- _Data section_
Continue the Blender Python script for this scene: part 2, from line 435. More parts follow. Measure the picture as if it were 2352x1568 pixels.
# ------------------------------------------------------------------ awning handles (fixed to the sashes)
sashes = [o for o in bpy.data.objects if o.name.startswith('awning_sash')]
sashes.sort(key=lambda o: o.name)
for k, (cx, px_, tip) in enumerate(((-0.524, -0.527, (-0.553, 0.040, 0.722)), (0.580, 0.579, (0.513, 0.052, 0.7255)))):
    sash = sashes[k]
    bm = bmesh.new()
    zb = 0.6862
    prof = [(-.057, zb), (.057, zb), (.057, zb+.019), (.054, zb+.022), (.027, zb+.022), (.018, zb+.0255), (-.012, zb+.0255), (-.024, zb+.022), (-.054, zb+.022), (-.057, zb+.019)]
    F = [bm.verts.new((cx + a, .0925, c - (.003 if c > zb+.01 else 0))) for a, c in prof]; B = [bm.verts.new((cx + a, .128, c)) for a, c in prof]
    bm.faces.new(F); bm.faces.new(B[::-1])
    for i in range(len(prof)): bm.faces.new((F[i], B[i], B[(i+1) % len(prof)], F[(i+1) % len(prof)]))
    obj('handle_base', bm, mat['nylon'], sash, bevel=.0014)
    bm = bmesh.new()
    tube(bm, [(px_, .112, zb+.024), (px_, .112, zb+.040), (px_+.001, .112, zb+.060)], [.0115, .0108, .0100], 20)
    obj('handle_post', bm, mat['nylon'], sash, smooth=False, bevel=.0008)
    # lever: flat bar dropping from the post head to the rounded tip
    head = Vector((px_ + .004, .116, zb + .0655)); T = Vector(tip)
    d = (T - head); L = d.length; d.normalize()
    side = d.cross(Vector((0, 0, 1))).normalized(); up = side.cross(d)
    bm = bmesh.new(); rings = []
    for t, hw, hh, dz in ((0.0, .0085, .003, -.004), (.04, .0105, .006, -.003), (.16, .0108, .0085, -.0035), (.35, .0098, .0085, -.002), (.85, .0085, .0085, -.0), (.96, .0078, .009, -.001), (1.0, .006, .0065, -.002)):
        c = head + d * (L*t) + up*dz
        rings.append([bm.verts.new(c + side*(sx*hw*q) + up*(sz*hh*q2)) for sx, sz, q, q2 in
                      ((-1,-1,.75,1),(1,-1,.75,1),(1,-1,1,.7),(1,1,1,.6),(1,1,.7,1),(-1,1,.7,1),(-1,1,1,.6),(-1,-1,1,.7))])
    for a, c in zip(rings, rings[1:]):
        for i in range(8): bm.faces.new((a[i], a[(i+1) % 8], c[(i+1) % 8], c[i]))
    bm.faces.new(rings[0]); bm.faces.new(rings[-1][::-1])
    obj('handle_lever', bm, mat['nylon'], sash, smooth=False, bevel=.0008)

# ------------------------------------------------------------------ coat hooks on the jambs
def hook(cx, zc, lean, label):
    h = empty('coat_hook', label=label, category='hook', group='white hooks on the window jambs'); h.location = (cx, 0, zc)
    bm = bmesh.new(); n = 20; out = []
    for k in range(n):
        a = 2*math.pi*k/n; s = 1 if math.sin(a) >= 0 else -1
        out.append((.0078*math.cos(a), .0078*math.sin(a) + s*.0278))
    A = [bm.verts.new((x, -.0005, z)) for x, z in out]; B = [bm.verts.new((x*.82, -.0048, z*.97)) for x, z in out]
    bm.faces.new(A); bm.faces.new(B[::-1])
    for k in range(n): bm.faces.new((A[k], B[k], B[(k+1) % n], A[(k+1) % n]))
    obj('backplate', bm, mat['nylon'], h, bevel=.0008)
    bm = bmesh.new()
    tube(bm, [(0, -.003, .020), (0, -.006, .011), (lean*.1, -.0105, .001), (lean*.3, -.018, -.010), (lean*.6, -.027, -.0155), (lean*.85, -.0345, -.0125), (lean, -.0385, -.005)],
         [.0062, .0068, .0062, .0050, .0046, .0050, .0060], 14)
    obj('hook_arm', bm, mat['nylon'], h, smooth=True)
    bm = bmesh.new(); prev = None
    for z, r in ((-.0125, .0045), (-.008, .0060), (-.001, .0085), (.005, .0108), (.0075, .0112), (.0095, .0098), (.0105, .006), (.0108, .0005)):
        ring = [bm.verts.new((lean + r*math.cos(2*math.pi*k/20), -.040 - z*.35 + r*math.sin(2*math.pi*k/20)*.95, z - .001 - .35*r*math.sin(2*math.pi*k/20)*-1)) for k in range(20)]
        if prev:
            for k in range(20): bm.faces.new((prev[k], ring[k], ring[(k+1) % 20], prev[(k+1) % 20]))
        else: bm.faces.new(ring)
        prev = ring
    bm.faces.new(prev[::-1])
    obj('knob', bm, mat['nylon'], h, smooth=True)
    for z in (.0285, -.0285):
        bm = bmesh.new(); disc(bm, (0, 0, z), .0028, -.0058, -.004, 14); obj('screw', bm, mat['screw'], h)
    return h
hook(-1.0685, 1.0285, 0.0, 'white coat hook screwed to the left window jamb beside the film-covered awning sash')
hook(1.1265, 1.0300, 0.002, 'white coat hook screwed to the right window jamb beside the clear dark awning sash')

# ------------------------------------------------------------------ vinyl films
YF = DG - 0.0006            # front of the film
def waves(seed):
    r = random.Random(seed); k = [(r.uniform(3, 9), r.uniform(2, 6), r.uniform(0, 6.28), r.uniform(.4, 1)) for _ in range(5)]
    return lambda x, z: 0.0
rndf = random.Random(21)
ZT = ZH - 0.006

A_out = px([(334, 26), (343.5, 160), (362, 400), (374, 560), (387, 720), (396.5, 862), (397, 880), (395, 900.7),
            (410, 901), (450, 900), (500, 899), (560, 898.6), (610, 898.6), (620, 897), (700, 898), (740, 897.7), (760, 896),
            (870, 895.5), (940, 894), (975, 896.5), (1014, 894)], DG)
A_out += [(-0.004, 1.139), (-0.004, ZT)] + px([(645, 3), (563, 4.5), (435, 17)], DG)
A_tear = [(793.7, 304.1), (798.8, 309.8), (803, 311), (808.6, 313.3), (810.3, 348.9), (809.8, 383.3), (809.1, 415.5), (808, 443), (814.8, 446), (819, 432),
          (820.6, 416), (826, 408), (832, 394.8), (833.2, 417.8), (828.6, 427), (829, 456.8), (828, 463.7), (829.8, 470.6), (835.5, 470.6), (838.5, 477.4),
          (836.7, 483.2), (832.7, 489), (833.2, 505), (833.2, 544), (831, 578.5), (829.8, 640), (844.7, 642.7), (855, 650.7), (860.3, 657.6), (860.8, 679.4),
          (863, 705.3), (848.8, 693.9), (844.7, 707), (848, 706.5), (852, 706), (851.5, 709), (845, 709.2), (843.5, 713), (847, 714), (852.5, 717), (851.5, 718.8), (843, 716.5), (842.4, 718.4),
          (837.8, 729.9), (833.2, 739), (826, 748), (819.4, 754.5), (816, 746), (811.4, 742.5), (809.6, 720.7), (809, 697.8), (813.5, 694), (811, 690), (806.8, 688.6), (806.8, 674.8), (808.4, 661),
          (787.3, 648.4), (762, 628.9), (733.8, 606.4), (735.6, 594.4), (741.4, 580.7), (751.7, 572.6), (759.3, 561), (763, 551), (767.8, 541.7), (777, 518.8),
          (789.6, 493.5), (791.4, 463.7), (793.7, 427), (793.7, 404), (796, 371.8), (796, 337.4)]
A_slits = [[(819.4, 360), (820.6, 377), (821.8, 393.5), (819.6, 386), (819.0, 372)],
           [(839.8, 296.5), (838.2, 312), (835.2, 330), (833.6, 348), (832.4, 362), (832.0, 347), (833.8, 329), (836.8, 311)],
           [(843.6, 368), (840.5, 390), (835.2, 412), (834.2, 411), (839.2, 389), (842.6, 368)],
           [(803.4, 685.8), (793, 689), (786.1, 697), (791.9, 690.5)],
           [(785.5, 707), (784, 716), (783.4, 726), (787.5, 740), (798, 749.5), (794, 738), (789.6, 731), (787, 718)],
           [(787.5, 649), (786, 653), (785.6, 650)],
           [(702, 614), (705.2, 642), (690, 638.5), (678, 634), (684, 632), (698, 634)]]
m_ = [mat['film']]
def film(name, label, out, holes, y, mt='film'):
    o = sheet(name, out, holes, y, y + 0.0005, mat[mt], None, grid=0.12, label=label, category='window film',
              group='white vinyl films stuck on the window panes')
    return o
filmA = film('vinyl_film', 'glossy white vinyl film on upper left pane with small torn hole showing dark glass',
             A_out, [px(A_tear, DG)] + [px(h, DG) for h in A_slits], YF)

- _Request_
Report each line of the material above where the word "from" appears.

- _Exercise answer_
Continue the Blender Python script for this scene: part 2, from line 435. More parts follow. Measure the picture as if it were 2352x1568 pixels.
    # lever: flat bar dropping from the post head to the rounded tip